§ **Material provided**:
◆ ◆ ◆
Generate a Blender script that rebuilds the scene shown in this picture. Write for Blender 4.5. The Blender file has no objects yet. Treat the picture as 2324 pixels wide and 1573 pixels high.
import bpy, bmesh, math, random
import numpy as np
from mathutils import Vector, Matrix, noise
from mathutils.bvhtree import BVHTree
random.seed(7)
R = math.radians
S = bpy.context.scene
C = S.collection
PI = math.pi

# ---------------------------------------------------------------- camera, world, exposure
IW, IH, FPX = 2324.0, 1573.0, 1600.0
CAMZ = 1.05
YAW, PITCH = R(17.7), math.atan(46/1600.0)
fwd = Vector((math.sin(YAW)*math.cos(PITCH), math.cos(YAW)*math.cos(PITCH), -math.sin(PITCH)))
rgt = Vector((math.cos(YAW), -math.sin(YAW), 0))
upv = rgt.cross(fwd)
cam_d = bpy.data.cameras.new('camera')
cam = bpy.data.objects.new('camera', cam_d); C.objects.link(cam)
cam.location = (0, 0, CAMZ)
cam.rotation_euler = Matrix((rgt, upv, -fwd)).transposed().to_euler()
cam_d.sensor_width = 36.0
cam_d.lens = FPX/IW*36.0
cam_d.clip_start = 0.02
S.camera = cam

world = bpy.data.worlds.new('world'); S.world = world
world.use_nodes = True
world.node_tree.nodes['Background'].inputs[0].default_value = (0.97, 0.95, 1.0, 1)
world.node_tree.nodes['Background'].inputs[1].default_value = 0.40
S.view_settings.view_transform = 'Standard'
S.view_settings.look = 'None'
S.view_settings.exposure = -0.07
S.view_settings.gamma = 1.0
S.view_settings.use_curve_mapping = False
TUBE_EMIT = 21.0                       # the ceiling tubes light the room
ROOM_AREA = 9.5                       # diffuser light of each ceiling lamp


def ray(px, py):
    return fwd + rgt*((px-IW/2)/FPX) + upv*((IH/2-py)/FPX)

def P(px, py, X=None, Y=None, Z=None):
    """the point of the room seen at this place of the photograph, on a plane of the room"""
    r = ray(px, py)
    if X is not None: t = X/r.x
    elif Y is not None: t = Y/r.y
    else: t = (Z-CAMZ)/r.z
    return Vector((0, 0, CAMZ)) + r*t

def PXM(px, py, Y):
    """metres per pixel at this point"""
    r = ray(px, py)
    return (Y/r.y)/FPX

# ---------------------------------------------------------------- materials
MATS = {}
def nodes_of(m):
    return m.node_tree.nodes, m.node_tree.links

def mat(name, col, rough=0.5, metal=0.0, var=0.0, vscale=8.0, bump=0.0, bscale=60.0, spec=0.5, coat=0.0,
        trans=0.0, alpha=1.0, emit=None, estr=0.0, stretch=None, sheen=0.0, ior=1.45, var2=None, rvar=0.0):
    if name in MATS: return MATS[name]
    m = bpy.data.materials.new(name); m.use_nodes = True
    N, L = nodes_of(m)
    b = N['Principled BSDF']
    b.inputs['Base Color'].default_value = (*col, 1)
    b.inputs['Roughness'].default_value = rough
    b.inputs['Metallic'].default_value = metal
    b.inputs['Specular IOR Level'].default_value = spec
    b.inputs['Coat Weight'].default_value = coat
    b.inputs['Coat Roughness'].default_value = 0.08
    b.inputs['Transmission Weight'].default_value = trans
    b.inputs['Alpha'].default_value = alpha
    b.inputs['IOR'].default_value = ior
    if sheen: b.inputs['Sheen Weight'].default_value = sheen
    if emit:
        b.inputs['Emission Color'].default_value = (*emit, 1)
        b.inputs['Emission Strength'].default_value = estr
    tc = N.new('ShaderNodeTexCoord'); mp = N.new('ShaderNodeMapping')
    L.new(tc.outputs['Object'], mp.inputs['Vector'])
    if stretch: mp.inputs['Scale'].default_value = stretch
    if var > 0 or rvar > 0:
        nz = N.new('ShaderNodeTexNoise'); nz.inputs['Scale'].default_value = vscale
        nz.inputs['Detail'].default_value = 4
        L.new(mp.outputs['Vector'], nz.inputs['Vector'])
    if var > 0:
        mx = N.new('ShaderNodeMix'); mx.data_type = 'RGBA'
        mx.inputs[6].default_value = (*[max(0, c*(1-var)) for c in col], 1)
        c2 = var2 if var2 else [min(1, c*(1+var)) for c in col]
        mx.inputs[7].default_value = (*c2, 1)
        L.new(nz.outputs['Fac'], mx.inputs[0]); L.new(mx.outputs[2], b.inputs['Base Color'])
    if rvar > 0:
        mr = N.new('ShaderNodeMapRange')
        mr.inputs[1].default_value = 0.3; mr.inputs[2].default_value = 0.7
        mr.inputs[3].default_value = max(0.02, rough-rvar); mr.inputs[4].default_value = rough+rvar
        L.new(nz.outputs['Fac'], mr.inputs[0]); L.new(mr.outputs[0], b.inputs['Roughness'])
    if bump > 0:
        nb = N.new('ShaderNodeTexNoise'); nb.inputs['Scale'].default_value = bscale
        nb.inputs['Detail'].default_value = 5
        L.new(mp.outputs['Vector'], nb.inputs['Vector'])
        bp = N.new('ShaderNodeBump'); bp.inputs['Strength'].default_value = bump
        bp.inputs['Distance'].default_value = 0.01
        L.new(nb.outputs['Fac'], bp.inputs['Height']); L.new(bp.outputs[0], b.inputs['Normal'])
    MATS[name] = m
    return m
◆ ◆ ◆
§ **The problem**: Recopy the whole listing exactly.

§ **Answer to this exercise**:
Generate a Blender script that rebuilds the scene shown in this picture. Write for Blender 4.5. The Blender file has no objects yet. Treat the picture as 2324 pixels wide and 1573 pixels high.
import bpy, bmesh, math, random
import numpy as np
from mathutils import Vector, Matrix, noise
from mathutils.bvhtree import BVHTree
random.seed(7)
R = math.radians
S = bpy.context.scene
C = S.collection
PI = math.pi

# ---------------------------------------------------------------- camera, world, exposure
IW, IH, FPX = 2324.0, 1573.0, 1600.0
CAMZ = 1.05
YAW, PITCH = R(17.7), math.atan(46/1600.0)
fwd = Vector((math.sin(YAW)*math.cos(PITCH), math.cos(YAW)*math.cos(PITCH), -math.sin(PITCH)))
rgt = Vector((math.cos(YAW), -math.sin(YAW), 0))
upv = rgt.cross(fwd)
cam_d = bpy.data.cameras.new('camera')
cam = bpy.data.objects.new('camera', cam_d); C.objects.link(cam)
cam.location = (0, 0, CAMZ)
cam.rotation_euler = Matrix((rgt, upv, -fwd)).transposed().to_euler()
cam_d.sensor_width = 36.0
cam_d.lens = FPX/IW*36.0
cam_d.clip_start = 0.02
S.camera = cam

world = bpy.data.worlds.new('world'); S.world = world
world.use_nodes = True
world.node_tree.nodes['Background'].inputs[0].default_value = (0.97, 0.95, 1.0, 1)
world.node_tree.nodes['Background'].inputs[1].default_value = 0.40
S.view_settings.view_transform = 'Standard'
S.view_settings.look = 'None'
S.view_settings.exposure = -0.07
S.view_settings.gamma = 1.0
S.view_settings.use_curve_mapping = False
TUBE_EMIT = 21.0                       # the ceiling tubes light the room
ROOM_AREA = 9.5                       # diffuser light of each ceiling lamp


def ray(px, py):
    return fwd + rgt*((px-IW/2)/FPX) + upv*((IH/2-py)/FPX)

def P(px, py, X=None, Y=None, Z=None):
    """the point of the room seen at this place of the photograph, on a plane of the room"""
    r = ray(px, py)
    if X is not None: t = X/r.x
    elif Y is not None: t = Y/r.y
    else: t = (Z-CAMZ)/r.z
    return Vector((0, 0, CAMZ)) + r*t

def PXM(px, py, Y):
    """metres per pixel at this point"""
    r = ray(px, py)
    return (Y/r.y)/FPX

# ---------------------------------------------------------------- materials
MATS = {}
def nodes_of(m):
    return m.node_tree.nodes, m.node_tree.links

def mat(name, col, rough=0.5, metal=0.0, var=0.0, vscale=8.0, bump=0.0, bscale=60.0, spec=0.5, coat=0.0,
        trans=0.0, alpha=1.0, emit=None, estr=0.0, stretch=None, sheen=0.0, ior=1.45, var2=None, rvar=0.0):
    if name in MATS: return MATS[name]
    m = bpy.data.materials.new(name); m.use_nodes = True
    N, L = nodes_of(m)
    b = N['Principled BSDF']
    b.inputs['Base Color'].default_value = (*col, 1)
    b.inputs['Roughness'].default_value = rough
    b.inputs['Metallic'].default_value = metal
    b.inputs['Specular IOR Level'].default_value = spec
    b.inputs['Coat Weight'].default_value = coat
    b.inputs['Coat Roughness'].default_value = 0.08
    b.inputs['Transmission Weight'].default_value = trans
    b.inputs['Alpha'].default_value = alpha
    b.inputs['IOR'].default_value = ior
    if sheen: b.inputs['Sheen Weight'].default_value = sheen
    if emit:
        b.inputs['Emission Color'].default_value = (*emit, 1)
        b.inputs['Emission Strength'].default_value = estr
    tc = N.new('ShaderNodeTexCoord'); mp = N.new('ShaderNodeMapping')
    L.new(tc.outputs['Object'], mp.inputs['Vector'])
    if stretch: mp.inputs['Scale'].default_value = stretch
    if var > 0 or rvar > 0:
        nz = N.new('ShaderNodeTexNoise'); nz.inputs['Scale'].default_value = vscale
        nz.inputs['Detail'].default_value = 4
        L.new(mp.outputs['Vector'], nz.inputs['Vector'])
    if var > 0:
        mx = N.new('ShaderNodeMix'); mx.data_type = 'RGBA'
        mx.inputs[6].default_value = (*[max(0, c*(1-var)) for c in col], 1)
        c2 = var2 if var2 else [min(1, c*(1+var)) for c in col]
        mx.inputs[7].default_value = (*c2, 1)
        L.new(nz.outputs['Fac'], mx.inputs[0]); L.new(mx.outputs[2], b.inputs['Base Color'])
    if rvar > 0:
        mr = N.new('ShaderNodeMapRange')
        mr.inputs[1].default_value = 0.3; mr.inputs[2].default_value = 0.7
        mr.inputs[3].default_value = max(0.02, rough-rvar); mr.inputs[4].default_value = rough+rvar
        L.new(nz.outputs['Fac'], mr.inputs[0]); L.new(mr.outputs[0], b.inputs['Roughness'])
    if bump > 0:
        nb = N.new('ShaderNodeTexNoise'); nb.inputs['Scale'].default_value = bscale
        nb.inputs['Detail'].default_value = 5
        L.new(mp.outputs['Vector'], nb.inputs['Vector'])
        bp = N.new('ShaderNodeBump'); bp.inputs['Strength'].default_value = bump
        bp.inputs['Distance'].default_value = 0.01
        L.new(nb.outputs['Fac'], bp.inputs['Height']); L.new(bp.outputs[0], b.inputs['Normal'])
    MATS[name] = m
    return m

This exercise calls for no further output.